Omit all pictures, then retype the data exactly as given.

%%

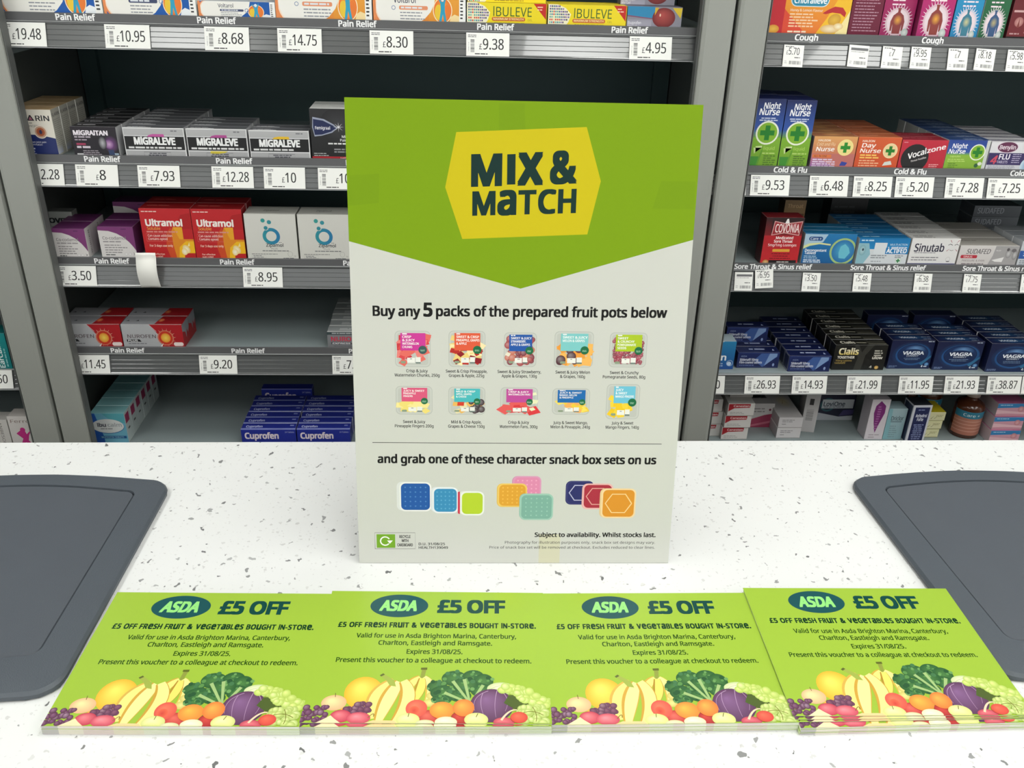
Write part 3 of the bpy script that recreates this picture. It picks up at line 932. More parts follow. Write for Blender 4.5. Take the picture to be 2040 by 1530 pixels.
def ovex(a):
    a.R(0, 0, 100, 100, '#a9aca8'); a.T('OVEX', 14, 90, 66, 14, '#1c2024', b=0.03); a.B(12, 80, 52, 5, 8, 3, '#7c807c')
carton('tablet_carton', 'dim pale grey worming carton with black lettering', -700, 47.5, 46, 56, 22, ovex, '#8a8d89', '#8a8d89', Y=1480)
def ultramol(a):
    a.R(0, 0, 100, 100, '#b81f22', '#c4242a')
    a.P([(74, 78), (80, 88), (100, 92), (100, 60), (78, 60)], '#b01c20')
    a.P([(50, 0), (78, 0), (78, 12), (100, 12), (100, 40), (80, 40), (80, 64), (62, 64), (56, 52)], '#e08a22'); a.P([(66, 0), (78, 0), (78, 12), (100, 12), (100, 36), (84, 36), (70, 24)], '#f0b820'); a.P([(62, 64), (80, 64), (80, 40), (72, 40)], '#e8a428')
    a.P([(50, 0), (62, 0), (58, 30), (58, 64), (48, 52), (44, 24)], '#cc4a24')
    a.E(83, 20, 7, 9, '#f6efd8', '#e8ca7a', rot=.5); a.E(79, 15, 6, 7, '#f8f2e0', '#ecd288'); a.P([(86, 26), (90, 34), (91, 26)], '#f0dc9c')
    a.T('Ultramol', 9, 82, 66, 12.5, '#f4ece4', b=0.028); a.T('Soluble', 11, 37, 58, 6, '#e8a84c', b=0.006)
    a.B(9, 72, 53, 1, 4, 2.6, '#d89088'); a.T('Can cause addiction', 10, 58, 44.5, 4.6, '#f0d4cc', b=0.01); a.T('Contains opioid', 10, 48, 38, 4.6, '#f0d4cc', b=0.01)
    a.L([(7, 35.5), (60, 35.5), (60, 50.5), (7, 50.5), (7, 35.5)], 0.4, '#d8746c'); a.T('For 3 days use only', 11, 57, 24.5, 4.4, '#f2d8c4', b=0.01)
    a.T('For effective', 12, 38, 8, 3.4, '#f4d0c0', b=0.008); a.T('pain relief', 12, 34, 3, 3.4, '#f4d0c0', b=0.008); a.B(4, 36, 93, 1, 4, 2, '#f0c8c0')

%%

Expected answer —
Write part 3 of the bpy script that recreates this picture. It picks up at line 932. More parts follow. Write for Blender 4.5. Take the picture to be 2040 by 1530 pixels.
def ovex(a):
    a.R(0, 0, 100, 100, '#a9aca8'); a.T('OVEX', 14, 90, 66, 14, '#1c2024', b=0.03); a.B(12, 80, 52, 5, 8, 3, '#7c807c')
carton('tablet_carton', 'dim pale grey worming carton with black lettering', -700, 47.5, 46, 56, 22, ovex, '#8a8d89', '#8a8d89', Y=1480)
def ultramol(a):
    a.R(0, 0, 100, 100, '#b81f22', '#c4242a')
    a.P([(74, 78), (80, 88), (100, 92), (100, 60), (78, 60)], '#b01c20')
    a.P([(50, 0), (78, 0), (78, 12), (100, 12), (100, 40), (80, 40), (80, 64), (62, 64), (56, 52)], '#e08a22'); a.P([(66, 0), (78, 0), (78, 12), (100, 12), (100, 36), (84, 36), (70, 24)], '#f0b820'); a.P([(62, 64), (80, 64), (80, 40), (72, 40)], '#e8a428')
    a.P([(50, 0), (62, 0), (58, 30), (58, 64), (48, 52), (44, 24)], '#cc4a24')
    a.E(83, 20, 7, 9, '#f6efd8', '#e8ca7a', rot=.5); a.E(79, 15, 6, 7, '#f8f2e0', '#ecd288'); a.P([(86, 26), (90, 34), (91, 26)], '#f0dc9c')
    a.T('Ultramol', 9, 82, 66, 12.5, '#f4ece4', b=0.028); a.T('Soluble', 11, 37, 58, 6, '#e8a84c', b=0.006)
    a.B(9, 72, 53, 1, 4, 2.6, '#d89088'); a.T('Can cause addiction', 10, 58, 44.5, 4.6, '#f0d4cc', b=0.01); a.T('Contains opioid', 10, 48, 38, 4.6, '#f0d4cc', b=0.01)
    a.L([(7, 35.5), (60, 35.5), (60, 50.5), (7, 50.5), (7, 35.5)], 0.4, '#d8746c'); a.T('For 3 days use only', 11, 57, 24.5, 4.4, '#f2d8c4', b=0.01)
    a.T('For effective', 12, 38, 8, 3.4, '#f4d0c0', b=0.008); a.T('pain relief', 12, 34, 3, 3.4, '#f4d0c0', b=0.008); a.B(4, 36, 93, 1, 4, 2, '#f0c8c0')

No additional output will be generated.